Pertama, pemberian insentif keringanan pajak pada kendaraan mobil antar-jemput siswa sekolah. Kebijakan ini mampu memberikan multiplier effect yang besar seperti mengurangi kemacetan, memenuhi kebutuhan transportasi siswa, dan menghemat biaya ekonomi.
Kebijakan yang diberikan dapat berupa insentif keringanan pajak pertambahan nilai (PPN) untuk setiap pembelian kendaraan antar-jemput sekolah. Adapun aturan terkait dengan hal ini belum tertuang dalam ketentuan PPN terbaru pascaberlakunya Undang-Undang (UU) Harmonisasi Peraturan Perpajakan (HPP).
Kemudian, pemberian insentif keringanan pajak kendaraan bermotor (PKB) yang merupakan kewenangan pemerintah daerah berdasarkan pada UU Hubungan Keuangan antara Pemerintah Pusat dan Pemerintahan Daerah (HKPD). Insentif ini menyasar kendaraan sekolah khusus antar-jemput siswa yang selama ini masih dibebani PKB layaknya kendaraan masyarakat umum.
Kombinasi peraturan pusat dan daerah terkait insentif keringanan pajak kendaraan tersebut diharapkan mampu menghemat anggaran sekolah secara signifikan. Penghematan anggaran dapat digunakan untuk urusan lain pada bidang pendidikan.
Kedua, pemberian opsi pengurangan pajak terutang bagi masyarakat yang memberikan donasi terkait dengan pendidikan. Penelitian Glaeser (2001) mengungkapkan bahwa masyarakat cenderung lebih suka memberikan sumbangan karena faktor personal seperti rasa kemanusiaan dan dampak yang langsung terlihat.
Hal tersebut seharusnya dapat menjadi pertimbangan pemerintah untuk memberikan opsi kepada masyarakat pemberi donasi pendidikan untuk mengurangkan sumbangan mereka terhadap jumlah kewajiban pajak terutang.
Skema ini diharapkan membuat dana pembangunan pada sektor pendidikan dapat bertambah secara signifikan. Artinya, ada alternatif pendanaan bidang pendidikan yang bersumber dari sumbangan masyarakat secara sukarela.
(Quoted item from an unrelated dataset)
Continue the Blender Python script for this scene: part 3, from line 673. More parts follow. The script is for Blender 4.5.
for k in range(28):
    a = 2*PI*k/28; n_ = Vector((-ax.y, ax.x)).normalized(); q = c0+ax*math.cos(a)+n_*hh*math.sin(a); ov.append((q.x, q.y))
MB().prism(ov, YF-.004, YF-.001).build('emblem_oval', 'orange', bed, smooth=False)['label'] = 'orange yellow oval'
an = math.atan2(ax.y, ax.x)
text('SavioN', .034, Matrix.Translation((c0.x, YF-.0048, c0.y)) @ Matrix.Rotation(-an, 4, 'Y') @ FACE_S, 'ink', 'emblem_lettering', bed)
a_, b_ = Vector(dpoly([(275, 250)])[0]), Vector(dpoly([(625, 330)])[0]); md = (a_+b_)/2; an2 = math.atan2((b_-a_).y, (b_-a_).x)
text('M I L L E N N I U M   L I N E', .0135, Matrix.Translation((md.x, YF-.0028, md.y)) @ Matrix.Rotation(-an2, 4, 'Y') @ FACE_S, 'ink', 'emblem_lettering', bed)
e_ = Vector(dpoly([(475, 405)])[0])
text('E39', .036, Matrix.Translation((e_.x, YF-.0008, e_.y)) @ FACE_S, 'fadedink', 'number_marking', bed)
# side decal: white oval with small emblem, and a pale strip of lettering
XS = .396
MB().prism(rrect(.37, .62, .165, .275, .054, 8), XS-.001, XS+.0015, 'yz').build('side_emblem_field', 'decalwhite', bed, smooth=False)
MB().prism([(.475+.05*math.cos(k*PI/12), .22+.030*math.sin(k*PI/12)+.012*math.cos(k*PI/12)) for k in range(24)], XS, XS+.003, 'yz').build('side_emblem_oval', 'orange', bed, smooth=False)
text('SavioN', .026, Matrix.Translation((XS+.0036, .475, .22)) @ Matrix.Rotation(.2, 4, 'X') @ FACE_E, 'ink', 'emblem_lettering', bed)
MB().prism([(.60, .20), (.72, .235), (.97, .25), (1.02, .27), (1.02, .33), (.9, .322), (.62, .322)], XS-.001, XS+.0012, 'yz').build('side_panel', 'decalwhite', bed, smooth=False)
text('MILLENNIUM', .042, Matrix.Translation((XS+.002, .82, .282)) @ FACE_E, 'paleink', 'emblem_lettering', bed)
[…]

Ketiga, penambahan alokasi belanja yang bersumber dari APBN. Saat ini, alokasi belanja pendidikan berkisar 20% dari APBN. Meskipun cukup besar terhadap total anggaran, alokasinya hanya sekitar 3% dari produk domestik bruto (PDB). Hal ini juga pengaruh keseluruhan anggaran terhadap PDB juga tidak terlalu tinggi.
Tempo (2020) melaporkan persentase anggaran pendidikan Indonesia terhadap PDB masih di bawah negara-negara maju, seperti Inggris (6,3%), Amerika Serikat (6,1%), Kanada (5,9%), dan Prancis (5,2%). Oleh karena itu, ada urgensi peningkatan anggaran pendidikan lewat penambahan size fiskal.
Dalam konteks ini, pajak memainkan peran penting. Kemenkeu (2023) mencatat kontribusi penerimaan pajak terhadap total pendapatan negara cukup dominan. Porsinya hampir 70%. Data ini menunjukkan pajak sebagai sumber utama pendanaan, termasuk bidang pendidikan. Oleh karena itu, upaya peningkatan tax ratio tetap perlu untuk terus diupayakan.
Pada akhirnya, optimalisasi kebijakan pada sektor pendidikan juga bisa dilakukan dengan melibatkan aspek pajak. Nyatanya, masih banyak ruang perbaikan yang bisa ditempuh. Tujuannya tidak lain adalah agar Indonesia tidak menyia-nyiakan momentum bonus demografi sehingga visi Indonesia Emas 2045 dapat tercapai.
*Tulisan ini merupakan salah satu artikel yang dinyatakan layak tayang dalam lomba menulis DDTCNews 2024, sebagai bagian dari perayaan HUT ke-17 DDTC. Selain berhak memperebutkan total hadiah Rp52 juta, artikel ini juga akan menjadi bagian dari buku yang diterbitkan DDTC pada Oktober 2024.